╭──
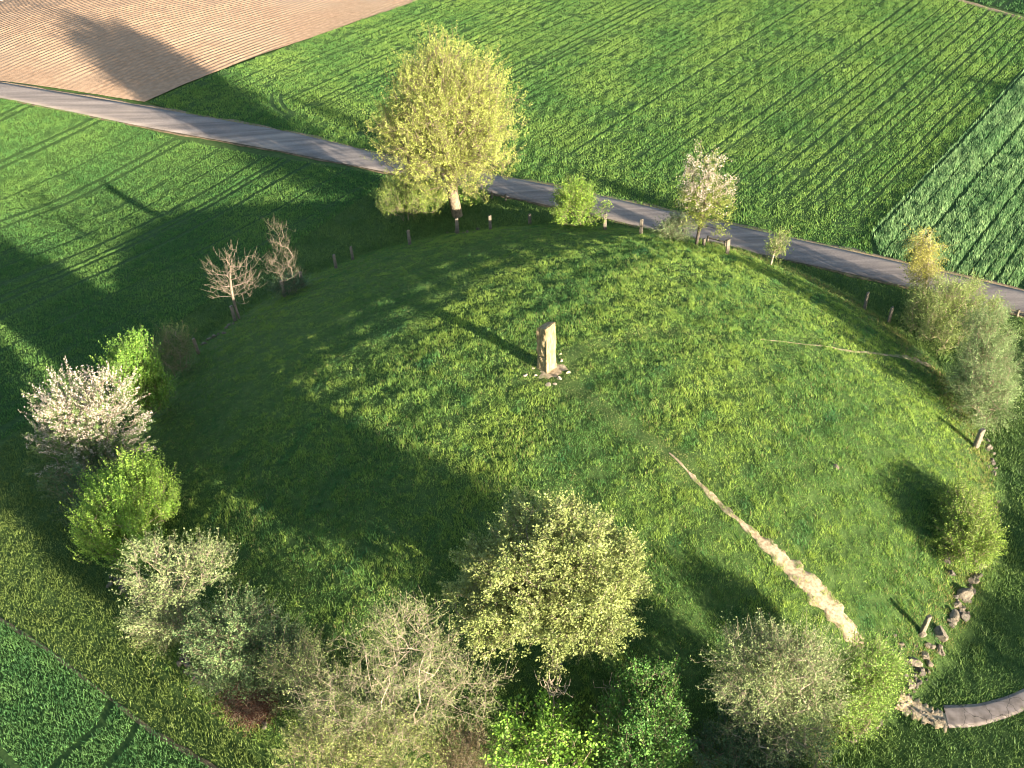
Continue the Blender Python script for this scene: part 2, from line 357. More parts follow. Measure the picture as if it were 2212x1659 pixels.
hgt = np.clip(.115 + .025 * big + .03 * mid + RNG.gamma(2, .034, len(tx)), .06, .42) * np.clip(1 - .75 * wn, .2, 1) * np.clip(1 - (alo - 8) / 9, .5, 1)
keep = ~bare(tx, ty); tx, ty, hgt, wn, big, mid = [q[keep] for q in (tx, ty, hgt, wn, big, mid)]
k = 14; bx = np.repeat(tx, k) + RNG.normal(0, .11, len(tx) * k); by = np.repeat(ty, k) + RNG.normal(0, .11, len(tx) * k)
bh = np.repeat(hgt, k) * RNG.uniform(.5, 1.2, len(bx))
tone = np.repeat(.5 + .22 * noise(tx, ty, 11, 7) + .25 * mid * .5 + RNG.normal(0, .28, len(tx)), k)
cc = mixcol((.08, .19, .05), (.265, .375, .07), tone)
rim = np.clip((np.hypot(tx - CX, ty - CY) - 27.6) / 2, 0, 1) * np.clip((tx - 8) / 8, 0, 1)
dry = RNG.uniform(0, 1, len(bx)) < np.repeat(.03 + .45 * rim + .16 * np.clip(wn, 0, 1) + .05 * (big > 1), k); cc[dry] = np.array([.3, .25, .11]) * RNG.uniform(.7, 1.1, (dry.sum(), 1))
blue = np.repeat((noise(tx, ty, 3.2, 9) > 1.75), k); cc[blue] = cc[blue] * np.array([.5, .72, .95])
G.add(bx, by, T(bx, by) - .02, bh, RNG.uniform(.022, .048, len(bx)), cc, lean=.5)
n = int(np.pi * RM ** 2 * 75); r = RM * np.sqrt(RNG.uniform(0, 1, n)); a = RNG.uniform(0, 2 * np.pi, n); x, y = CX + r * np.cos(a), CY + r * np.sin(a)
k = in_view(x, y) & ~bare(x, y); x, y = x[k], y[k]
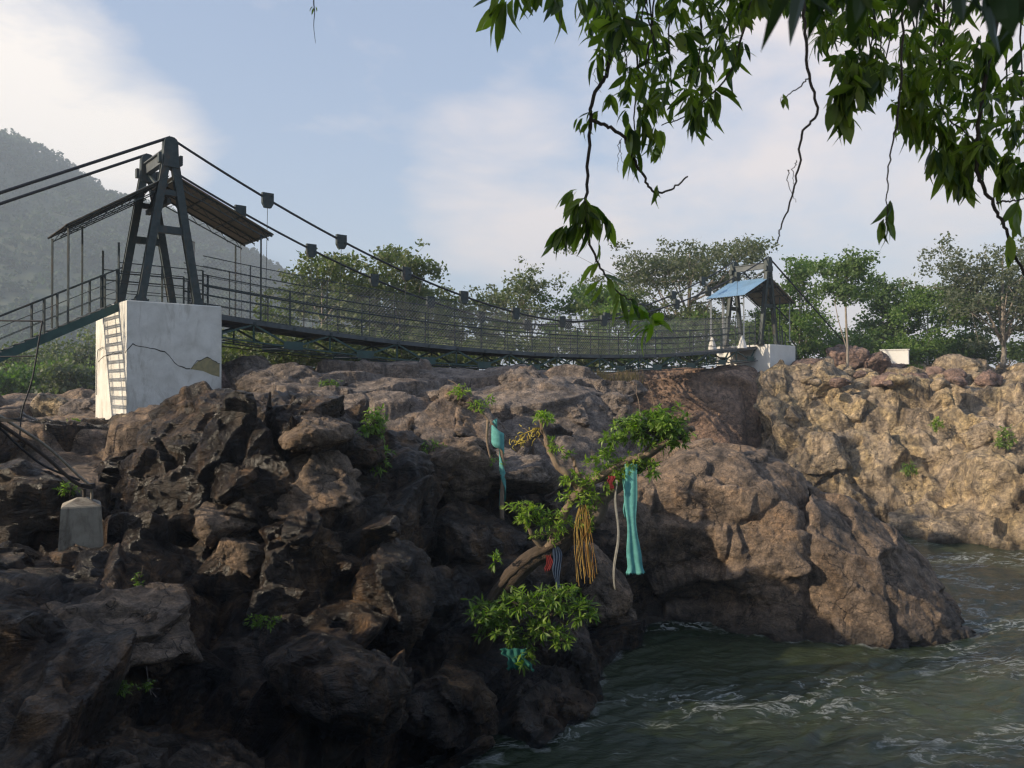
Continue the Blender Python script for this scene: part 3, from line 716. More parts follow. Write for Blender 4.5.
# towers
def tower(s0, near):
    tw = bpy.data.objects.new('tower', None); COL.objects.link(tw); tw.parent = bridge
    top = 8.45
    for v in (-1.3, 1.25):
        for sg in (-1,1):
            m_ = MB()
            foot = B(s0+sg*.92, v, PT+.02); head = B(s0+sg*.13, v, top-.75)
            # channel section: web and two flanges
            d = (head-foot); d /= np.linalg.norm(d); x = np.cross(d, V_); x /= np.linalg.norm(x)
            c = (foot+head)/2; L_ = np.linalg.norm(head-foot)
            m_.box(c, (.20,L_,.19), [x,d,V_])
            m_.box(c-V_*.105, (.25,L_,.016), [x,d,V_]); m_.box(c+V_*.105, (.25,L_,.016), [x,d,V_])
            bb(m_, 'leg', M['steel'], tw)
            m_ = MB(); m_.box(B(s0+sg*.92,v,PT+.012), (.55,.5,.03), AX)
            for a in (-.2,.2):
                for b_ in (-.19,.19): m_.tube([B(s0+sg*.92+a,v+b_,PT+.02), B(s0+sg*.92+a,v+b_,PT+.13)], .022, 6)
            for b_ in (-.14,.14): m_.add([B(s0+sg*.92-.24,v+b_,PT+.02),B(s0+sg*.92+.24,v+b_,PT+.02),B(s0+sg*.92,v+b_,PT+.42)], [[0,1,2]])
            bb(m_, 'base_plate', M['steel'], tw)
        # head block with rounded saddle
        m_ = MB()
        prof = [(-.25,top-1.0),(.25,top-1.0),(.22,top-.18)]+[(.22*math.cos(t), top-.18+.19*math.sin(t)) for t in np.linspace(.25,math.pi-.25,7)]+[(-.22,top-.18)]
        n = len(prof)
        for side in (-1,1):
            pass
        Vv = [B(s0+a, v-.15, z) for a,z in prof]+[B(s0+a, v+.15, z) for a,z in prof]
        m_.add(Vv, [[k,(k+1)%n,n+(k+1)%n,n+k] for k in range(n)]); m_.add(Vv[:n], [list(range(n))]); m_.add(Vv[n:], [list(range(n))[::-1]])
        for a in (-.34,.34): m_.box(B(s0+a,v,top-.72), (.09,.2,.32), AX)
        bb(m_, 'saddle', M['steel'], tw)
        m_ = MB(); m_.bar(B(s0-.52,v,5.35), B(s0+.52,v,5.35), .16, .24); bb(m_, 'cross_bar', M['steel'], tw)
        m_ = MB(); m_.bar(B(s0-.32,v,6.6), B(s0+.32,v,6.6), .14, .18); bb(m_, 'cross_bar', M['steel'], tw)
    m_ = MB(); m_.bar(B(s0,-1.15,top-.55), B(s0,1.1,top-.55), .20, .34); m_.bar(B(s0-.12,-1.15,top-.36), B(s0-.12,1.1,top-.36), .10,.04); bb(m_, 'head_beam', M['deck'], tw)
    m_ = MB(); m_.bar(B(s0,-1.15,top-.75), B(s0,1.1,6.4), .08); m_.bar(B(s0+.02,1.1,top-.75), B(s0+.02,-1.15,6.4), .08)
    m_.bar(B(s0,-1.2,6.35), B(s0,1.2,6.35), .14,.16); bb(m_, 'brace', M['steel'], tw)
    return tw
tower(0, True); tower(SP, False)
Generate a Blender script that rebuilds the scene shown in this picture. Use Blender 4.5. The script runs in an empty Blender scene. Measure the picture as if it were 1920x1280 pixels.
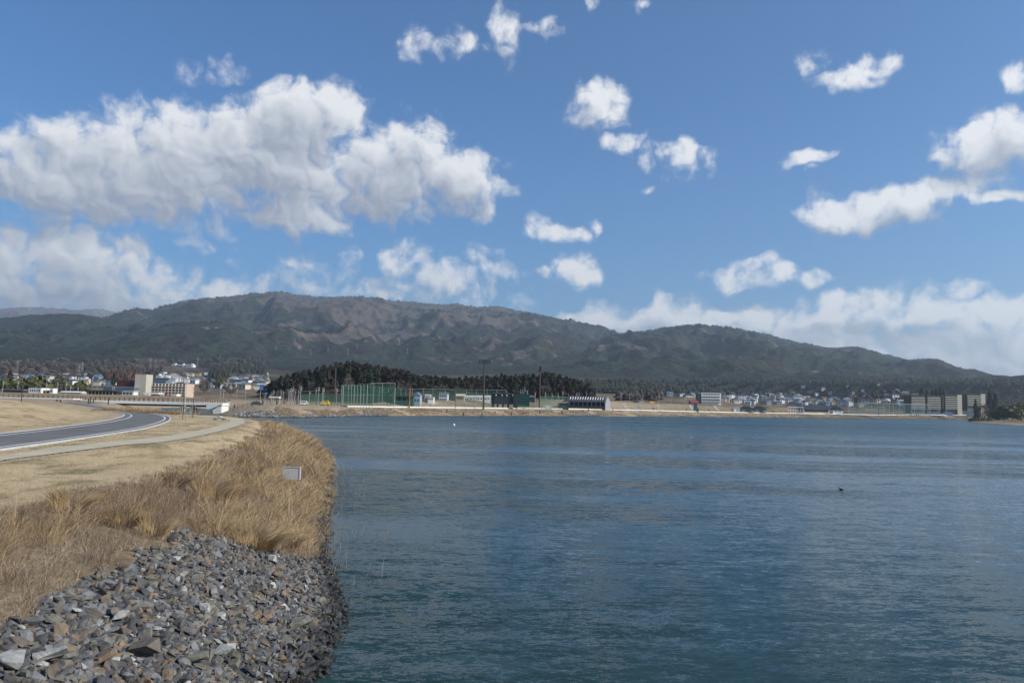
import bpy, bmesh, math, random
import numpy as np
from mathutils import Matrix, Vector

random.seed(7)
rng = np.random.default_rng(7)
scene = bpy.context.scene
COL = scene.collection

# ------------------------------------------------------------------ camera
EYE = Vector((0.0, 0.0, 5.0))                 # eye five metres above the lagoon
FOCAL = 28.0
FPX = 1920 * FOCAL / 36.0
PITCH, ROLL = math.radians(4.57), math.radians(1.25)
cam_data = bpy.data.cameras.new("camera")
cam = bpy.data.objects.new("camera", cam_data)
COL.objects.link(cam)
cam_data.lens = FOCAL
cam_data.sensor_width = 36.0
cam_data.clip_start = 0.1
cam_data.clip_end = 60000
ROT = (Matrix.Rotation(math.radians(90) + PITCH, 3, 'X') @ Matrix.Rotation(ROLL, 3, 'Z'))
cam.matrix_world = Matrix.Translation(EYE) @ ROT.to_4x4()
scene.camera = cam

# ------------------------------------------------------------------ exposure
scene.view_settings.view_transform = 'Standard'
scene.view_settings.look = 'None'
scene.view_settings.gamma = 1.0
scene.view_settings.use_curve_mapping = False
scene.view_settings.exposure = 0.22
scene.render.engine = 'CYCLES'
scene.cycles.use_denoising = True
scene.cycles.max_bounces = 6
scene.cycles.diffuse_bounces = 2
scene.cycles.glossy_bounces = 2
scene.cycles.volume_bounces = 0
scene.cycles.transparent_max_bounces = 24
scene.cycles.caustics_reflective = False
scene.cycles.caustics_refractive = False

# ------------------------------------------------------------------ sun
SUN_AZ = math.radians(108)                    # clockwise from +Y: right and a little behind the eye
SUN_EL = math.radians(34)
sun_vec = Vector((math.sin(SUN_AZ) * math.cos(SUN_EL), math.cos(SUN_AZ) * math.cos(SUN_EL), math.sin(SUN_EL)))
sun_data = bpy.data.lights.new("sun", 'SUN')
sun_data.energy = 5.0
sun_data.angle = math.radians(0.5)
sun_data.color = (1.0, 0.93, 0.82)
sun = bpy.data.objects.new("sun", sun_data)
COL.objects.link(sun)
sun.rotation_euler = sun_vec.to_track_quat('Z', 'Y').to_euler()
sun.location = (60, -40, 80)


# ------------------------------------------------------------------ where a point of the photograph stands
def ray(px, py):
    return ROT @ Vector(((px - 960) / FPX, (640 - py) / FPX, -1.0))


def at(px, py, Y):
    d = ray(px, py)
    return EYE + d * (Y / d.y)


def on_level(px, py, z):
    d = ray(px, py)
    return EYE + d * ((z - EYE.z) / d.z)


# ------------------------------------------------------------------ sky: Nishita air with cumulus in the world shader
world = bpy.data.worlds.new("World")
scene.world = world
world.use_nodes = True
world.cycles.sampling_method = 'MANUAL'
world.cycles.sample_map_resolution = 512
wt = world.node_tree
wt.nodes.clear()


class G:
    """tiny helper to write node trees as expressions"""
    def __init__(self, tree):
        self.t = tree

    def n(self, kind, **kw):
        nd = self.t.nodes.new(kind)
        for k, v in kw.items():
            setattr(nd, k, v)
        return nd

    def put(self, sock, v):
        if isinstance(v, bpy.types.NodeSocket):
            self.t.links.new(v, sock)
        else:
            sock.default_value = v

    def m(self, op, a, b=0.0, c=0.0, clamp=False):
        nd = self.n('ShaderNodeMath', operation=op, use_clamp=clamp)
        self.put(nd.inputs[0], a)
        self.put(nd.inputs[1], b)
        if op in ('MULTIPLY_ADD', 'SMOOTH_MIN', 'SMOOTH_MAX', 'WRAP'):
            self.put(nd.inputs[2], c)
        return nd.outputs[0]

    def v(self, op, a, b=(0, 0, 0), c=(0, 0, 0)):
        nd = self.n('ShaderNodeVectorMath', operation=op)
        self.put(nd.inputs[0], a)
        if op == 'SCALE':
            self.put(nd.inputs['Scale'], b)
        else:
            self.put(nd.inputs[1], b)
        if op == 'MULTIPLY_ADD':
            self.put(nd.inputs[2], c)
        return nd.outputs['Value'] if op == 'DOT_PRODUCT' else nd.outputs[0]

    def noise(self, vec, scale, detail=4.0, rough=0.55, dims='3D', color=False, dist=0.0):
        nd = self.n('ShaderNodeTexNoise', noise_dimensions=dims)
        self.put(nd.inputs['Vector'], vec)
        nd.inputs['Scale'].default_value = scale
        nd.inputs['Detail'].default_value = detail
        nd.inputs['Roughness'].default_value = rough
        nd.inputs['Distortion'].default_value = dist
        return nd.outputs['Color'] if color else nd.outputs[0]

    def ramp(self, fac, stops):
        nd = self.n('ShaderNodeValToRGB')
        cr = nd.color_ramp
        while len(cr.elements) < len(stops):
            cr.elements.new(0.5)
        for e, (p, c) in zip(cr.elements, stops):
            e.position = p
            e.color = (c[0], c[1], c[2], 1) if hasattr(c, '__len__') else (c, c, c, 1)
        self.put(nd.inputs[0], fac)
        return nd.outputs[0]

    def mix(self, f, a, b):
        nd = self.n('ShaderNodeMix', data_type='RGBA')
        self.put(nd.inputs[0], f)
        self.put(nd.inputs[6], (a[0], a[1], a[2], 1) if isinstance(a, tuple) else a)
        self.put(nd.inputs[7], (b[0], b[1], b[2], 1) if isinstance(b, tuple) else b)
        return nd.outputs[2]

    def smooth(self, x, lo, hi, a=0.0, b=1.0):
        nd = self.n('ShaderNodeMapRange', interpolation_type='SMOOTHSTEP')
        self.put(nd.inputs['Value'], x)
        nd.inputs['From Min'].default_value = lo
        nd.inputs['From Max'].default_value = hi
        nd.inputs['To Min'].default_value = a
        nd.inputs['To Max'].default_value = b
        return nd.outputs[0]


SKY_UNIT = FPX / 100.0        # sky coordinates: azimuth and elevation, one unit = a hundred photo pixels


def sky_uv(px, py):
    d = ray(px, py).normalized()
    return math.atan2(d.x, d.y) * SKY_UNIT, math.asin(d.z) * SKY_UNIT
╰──
* EXERCISE OBJECTIVE *
Write out exactly the opening lines of the data, stopping after the line that holds "k = in_view(x, y)". Exclude pictures.

* RESULT OF THE TASK *
Continue the Blender Python script for this scene: part 2, from line 357. More parts follow. Measure the picture as if it were 2212x1659 pixels.
hgt = np.clip(.115 + .025 * big + .03 * mid + RNG.gamma(2, .034, len(tx)), .06, .42) * np.clip(1 - .75 * wn, .2, 1) * np.clip(1 - (alo - 8) / 9, .5, 1)
keep = ~bare(tx, ty); tx, ty, hgt, wn, big, mid = [q[keep] for q in (tx, ty, hgt, wn, big, mid)]
k = 14; bx = np.repeat(tx, k) + RNG.normal(0, .11, len(tx) * k); by = np.repeat(ty, k) + RNG.normal(0, .11, len(tx) * k)
bh = np.repeat(hgt, k) * RNG.uniform(.5, 1.2, len(bx))
tone = np.repeat(.5 + .22 * noise(tx, ty, 11, 7) + .25 * mid * .5 + RNG.normal(0, .28, len(tx)), k)
cc = mixcol((.08, .19, .05), (.265, .375, .07), tone)
rim = np.clip((np.hypot(tx - CX, ty - CY) - 27.6) / 2, 0, 1) * np.clip((tx - 8) / 8, 0, 1)
dry = RNG.uniform(0, 1, len(bx)) < np.repeat(.03 + .45 * rim + .16 * np.clip(wn, 0, 1) + .05 * (big > 1), k); cc[dry] = np.array([.3, .25, .11]) * RNG.uniform(.7, 1.1, (dry.sum(), 1))
blue = np.repeat((noise(tx, ty, 3.2, 9) > 1.75), k); cc[blue] = cc[blue] * np.array([.5, .72, .95])
G.add(bx, by, T(bx, by) - .02, bh, RNG.uniform(.022, .048, len(bx)), cc, lean=.5)
n = int(np.pi * RM ** 2 * 75); r = RM * np.sqrt(RNG.uniform(0, 1, n)); a = RNG.uniform(0, 2 * np.pi, n); x, y = CX + r * np.cos(a), CY + r * np.sin(a)
k = in_view(x, y) & ~bare(x, y); x, y = x[k], y[k]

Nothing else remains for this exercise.